(Scene script records)
— BEGIN —

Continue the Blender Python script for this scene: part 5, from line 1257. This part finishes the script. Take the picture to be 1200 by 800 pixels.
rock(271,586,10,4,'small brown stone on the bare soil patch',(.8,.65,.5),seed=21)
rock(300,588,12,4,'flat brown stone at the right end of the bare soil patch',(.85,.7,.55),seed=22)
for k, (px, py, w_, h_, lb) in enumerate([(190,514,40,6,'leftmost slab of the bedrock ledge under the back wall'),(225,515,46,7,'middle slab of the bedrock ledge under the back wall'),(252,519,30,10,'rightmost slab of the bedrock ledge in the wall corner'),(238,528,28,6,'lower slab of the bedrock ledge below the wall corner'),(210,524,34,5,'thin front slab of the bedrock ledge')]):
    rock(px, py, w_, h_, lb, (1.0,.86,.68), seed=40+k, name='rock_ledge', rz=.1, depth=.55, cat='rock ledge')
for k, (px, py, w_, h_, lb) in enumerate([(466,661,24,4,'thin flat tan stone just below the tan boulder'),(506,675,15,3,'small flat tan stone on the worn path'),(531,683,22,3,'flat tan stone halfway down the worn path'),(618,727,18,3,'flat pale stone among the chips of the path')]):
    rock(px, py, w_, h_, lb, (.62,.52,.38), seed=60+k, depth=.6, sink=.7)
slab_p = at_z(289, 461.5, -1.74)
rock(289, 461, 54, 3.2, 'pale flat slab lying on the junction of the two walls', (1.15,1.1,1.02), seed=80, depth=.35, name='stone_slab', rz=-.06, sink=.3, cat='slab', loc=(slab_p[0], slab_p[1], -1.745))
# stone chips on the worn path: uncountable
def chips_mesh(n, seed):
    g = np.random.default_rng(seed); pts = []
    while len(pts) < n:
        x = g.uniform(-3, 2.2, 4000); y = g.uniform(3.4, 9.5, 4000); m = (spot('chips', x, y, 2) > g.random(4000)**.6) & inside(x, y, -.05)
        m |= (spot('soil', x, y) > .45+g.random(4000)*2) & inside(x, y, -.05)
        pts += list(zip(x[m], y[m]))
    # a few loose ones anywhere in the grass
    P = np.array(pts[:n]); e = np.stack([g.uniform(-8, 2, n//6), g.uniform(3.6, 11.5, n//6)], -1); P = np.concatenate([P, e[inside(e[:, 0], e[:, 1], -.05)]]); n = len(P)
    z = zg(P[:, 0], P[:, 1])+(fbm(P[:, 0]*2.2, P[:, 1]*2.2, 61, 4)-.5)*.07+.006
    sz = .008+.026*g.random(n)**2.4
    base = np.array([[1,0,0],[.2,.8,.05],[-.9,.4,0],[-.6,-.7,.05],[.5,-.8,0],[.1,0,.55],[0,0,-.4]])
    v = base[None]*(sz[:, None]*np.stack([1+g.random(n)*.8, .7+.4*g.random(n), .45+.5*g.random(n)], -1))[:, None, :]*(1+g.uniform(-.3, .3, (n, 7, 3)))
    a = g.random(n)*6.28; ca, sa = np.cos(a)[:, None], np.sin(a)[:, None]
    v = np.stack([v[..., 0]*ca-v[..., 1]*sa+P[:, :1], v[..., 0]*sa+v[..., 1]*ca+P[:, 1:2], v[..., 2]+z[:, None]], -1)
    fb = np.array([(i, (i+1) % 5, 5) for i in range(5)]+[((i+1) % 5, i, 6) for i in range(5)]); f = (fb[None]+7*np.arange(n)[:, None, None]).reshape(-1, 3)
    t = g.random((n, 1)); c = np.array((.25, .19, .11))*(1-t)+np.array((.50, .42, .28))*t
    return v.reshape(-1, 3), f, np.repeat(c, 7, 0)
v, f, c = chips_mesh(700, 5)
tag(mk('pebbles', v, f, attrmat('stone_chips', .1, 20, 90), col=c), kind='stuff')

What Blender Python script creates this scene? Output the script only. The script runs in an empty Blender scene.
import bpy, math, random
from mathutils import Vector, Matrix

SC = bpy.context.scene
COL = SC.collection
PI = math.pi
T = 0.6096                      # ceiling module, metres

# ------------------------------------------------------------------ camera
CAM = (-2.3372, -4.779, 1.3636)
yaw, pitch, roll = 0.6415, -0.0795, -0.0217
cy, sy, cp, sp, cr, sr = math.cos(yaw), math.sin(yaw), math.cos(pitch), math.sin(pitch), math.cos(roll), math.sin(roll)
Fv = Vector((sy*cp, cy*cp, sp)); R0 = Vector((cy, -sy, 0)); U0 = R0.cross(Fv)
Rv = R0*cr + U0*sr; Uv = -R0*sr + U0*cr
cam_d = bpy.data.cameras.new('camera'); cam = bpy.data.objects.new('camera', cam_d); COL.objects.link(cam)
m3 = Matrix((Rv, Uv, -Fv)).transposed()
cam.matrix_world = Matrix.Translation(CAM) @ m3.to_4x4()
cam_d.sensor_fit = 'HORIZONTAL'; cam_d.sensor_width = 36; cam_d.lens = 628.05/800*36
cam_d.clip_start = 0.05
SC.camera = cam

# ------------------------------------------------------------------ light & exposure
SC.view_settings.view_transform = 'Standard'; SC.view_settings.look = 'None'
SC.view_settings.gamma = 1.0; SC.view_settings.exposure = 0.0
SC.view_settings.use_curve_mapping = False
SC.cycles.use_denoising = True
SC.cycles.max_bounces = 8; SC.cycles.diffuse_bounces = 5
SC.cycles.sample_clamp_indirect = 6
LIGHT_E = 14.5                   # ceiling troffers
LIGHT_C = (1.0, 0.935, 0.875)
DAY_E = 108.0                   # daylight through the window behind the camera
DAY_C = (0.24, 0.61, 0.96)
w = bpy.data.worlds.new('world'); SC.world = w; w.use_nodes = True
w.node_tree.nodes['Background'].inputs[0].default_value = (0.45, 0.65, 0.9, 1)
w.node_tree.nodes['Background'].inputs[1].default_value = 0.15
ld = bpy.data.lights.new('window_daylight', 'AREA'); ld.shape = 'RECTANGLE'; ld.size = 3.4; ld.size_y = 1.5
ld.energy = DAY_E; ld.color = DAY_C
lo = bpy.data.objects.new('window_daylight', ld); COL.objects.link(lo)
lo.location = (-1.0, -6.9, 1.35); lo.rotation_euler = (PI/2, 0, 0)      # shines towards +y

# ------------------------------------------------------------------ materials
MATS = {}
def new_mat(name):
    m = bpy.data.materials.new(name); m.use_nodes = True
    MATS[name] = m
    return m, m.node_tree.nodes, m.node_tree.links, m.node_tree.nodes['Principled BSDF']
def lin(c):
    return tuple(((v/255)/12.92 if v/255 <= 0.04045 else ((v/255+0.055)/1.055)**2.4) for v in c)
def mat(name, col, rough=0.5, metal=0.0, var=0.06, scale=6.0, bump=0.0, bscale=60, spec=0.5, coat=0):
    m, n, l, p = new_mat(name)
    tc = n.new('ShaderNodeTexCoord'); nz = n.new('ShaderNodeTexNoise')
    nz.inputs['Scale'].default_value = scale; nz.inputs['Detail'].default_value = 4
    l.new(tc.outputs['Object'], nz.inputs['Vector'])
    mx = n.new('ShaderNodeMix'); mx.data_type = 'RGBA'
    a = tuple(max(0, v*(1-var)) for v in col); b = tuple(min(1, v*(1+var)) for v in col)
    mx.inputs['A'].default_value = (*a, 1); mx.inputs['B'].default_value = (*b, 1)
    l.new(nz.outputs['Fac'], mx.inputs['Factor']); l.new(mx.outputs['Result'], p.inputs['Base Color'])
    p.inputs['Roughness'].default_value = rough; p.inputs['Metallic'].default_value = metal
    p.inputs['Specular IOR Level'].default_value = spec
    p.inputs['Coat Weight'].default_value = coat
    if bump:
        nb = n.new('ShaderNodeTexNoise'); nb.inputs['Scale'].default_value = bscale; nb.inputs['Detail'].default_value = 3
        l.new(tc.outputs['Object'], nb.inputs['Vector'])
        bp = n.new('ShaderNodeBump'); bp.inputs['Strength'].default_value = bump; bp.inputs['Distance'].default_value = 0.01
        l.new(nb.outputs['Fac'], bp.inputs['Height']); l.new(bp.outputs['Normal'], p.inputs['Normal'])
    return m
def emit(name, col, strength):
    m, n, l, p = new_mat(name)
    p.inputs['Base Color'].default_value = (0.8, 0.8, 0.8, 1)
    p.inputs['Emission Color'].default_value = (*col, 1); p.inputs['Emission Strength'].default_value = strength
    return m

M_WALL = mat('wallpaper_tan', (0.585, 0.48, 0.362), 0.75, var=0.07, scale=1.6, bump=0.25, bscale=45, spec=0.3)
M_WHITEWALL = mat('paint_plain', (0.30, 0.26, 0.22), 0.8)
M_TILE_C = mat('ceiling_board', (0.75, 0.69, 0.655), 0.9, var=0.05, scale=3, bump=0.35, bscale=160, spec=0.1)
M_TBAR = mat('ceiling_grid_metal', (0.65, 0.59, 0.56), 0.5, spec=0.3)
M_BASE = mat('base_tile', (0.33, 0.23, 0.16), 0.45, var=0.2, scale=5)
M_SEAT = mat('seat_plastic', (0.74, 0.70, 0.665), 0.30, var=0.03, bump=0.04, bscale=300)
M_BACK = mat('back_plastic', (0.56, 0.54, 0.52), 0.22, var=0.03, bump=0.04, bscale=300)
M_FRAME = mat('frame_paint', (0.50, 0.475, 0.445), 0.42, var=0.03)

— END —

#### Directions for this task
Your task is to reproduce exactly the lines beginning at the line containing "What Blender Python" and ending at the line containing "ceiling module, metres", inclusive.

#### Output of the exercise
What Blender Python script creates this scene? Output the script only. The script runs in an empty Blender scene.
import bpy, math, random
from mathutils import Vector, Matrix

SC = bpy.context.scene
COL = SC.collection
PI = math.pi
T = 0.6096                      # ceiling module, metres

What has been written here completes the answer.